Kiedy bośniacki Zrinjski Mostar przegrywał do przerwy z AZ Alkmaar 0:3, nikt nie spodziewał się, że może jeszcze wrócić do gry. Ale tak się stało. W 46. minucie na murawę został wprowadzony były zawodnik Pogoni Szczecin Zvonimir Kozulj, który następnie zdobył dwie bramki i dołożył do tego asystę. Ostatecznie jego zespół pokonał rywala 4:3 i niejako uciszył głosy krytyki.
Takie płynęły m.in. z ust legendarnego trenera Dicka Advocaata, który w przerwie meczu przekazał jasne stwierdzenie nt. mistrza Bośni i Hercegowiny. - To niewiarygodne, że takie drużyny w ogóle mogą grać w europejskich pucharach - powiedział, goszcząc w studiu jednej z holenderskich telewizji.

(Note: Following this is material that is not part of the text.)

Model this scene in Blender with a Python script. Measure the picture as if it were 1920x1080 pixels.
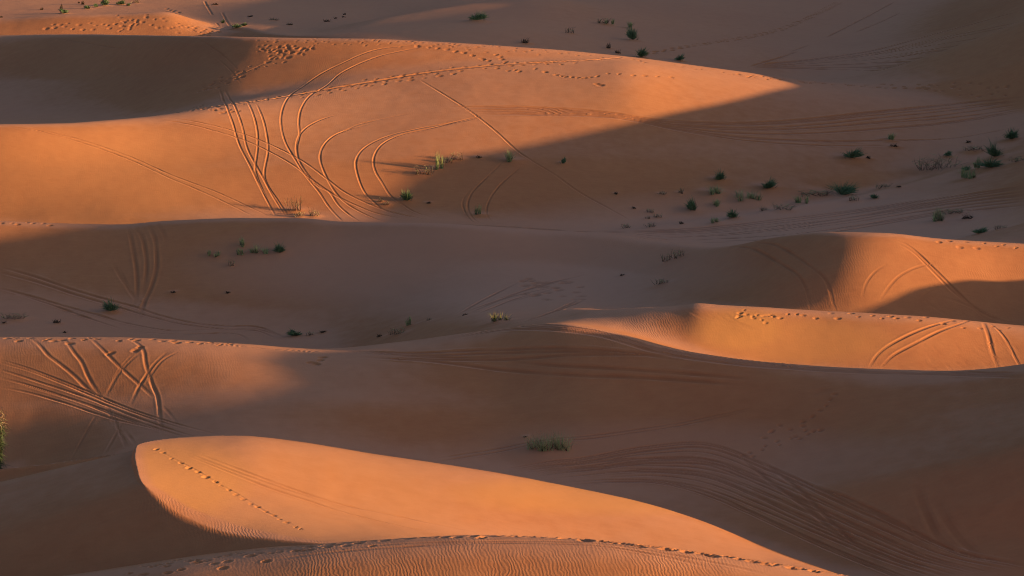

Słowa szkoleniowca nie umknęły kibicom bośniackiego klubu, którzy tuż po zakończeniu spotkania szydzili z niego w sieci. "Wcale się nie mylił", "Dick miał rację", "Zgadzam się z nim... Ty też jak sądzę" - pisali, zaznaczając że Advocaata dopadła po prostu "karma".
Advocaat rozstał się z końcem czerwca z jego dotychczasowym klubem ADO Den Haag, po czym ogłosił, że w wieku 75 lat przechodzi na emeryturę.
Więcej treści sportowych znajdziesz też na Gazeta.pl
Najbliższe spotkania grupy E odbędą się w czwartek 5 października, kiedy Legia zagra na wyjeździe z AZ, natomiast Aston Villa podejmie na własnym stadionie Zrinjski.